YÖNETMENLİĞİ GERÇEKTEN ÇOK SEVDİM VE ÇOK EĞLENDİM
◊ “Loser Baby”de ilk kez yönetmen koltuğuna oturdunuz. Sizin için nasıl bir deneyimdi?
- Gerçekten çok sevdim ve çok eğlendim. Benim için farklı bir erişim ve farklı bir süreçti. Hayatımın en güzel zamanını geçirdim. Elbette birçok yönetmenle çalıştım ve birçok harika yönetmenden çok şey öğrendim. Ayrıca gerçekten kötü şeyler de öğrendim.
Kendi deneyimimden yola çıkarak oyunculara ne yapmamam gerektiğini veya ne söylememem gerektiğini biliyorum. Öyle de yaptım.
Sektörden daha fazlasını istiyorum
◊ “Materialists”te yönetmen olarak Celine Song ile çalıştınız. Onunla çalışmaktan en çok ne öğrendiniz?
- İnanılmazdı. Celine’in oyun yazarı olarak geçmişinden dolayı çok farklı bir deneyimdi. Ne istediğini bilme şekli, daha önce yönetmenlerle yaşadığım deneyimlerden çok daha derin.
Filmin her bir karesinden ne istediğini biliyor ve yine de keşfetmeye açık ve bir şeyleri çözmeye açık.
Bu yüzden harika bir deneyimdi ve gerçekten yönlendirildiğimi hissettim.

YARATICI BİR ZİHİN OLMADIĞIMI DÜŞÜNÜYORLARDI
◊ Maggie Gyllenhaal ile çalışmanın size yönetmenlik yapabileceğinize dair özgüven verdiğini söylediğinizi duydum. Bu doğru mu?

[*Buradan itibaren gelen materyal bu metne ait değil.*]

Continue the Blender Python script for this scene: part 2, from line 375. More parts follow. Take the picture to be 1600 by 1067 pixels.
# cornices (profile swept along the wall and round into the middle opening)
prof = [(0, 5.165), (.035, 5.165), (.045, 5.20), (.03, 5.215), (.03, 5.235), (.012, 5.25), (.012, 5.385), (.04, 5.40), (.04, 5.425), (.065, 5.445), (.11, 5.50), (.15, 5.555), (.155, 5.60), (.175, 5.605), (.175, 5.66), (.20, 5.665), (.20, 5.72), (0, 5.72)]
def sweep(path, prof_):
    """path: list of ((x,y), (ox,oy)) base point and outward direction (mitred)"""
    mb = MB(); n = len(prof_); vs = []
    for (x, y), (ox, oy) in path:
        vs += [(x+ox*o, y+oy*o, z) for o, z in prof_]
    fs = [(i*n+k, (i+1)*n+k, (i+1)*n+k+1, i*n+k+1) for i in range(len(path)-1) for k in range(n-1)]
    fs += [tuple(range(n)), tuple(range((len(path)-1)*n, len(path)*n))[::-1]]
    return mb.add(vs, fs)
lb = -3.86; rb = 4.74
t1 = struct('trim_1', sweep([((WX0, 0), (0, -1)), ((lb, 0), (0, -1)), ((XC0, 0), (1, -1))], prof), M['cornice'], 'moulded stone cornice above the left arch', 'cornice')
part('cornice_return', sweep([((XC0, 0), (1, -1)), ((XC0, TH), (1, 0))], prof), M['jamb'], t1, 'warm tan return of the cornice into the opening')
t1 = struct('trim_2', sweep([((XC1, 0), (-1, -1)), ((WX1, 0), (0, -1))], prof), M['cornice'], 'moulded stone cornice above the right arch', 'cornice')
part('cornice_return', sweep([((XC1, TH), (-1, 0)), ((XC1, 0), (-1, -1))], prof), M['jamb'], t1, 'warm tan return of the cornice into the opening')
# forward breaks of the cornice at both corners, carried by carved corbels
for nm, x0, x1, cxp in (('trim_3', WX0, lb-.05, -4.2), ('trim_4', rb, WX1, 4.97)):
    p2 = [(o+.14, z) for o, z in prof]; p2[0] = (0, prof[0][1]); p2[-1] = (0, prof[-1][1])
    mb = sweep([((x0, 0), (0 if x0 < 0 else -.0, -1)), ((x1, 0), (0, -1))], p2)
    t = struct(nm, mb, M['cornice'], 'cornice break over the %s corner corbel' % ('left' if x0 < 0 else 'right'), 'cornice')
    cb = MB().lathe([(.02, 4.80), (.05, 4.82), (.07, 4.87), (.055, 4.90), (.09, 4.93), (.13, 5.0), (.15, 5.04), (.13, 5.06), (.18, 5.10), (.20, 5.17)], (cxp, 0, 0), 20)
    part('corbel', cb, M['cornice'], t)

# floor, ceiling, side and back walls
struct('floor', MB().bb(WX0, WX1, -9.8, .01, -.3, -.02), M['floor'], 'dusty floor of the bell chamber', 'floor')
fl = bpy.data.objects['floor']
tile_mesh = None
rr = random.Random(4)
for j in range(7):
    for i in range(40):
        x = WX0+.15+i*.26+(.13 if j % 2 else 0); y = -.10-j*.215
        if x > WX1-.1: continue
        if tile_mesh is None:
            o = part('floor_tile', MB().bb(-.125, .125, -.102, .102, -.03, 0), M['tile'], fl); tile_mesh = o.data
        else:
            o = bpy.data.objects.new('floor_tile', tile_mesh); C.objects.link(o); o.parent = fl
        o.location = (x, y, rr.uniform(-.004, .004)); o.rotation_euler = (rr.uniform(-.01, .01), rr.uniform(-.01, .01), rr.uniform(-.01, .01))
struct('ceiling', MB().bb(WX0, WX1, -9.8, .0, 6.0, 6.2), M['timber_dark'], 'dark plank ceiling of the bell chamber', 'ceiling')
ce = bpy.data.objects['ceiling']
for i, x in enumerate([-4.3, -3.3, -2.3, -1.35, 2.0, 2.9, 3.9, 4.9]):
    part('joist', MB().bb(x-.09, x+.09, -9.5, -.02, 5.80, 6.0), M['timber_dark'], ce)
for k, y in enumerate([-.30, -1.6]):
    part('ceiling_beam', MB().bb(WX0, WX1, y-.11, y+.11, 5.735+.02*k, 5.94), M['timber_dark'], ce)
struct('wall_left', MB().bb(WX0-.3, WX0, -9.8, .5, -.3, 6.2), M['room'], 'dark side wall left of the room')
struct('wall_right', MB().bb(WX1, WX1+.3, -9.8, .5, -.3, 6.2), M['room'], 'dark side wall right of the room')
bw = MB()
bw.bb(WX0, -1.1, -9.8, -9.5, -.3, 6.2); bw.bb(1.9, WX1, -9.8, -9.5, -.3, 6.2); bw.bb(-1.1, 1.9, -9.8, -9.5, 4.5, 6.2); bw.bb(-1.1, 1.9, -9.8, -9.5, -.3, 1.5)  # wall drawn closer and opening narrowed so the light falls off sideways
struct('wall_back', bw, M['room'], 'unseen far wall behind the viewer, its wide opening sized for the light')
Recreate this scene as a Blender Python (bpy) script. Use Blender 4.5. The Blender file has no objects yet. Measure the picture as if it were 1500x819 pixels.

- Evet... Dürüst olmak gerekirse, başlangıçta yaratıcı bir zihin olmadığımın düşünüldüğünü hissediyorum. Yazamıyorum, yönetmen değilim, oyuncuyum. Ve nedenini bilmiyorum, sanırım biz oyuncular her zaman ciddiye alınmıyoruz. Maggie ile çalışırken onun aklının o kadar parlak olması, yazımı, yönetmenliği, dili, konuşma ve etkileşime girme şekli, dünyayı görme biçimi, insanları görme şekli, hepsi çok ilham vericiydi. Etkilendim.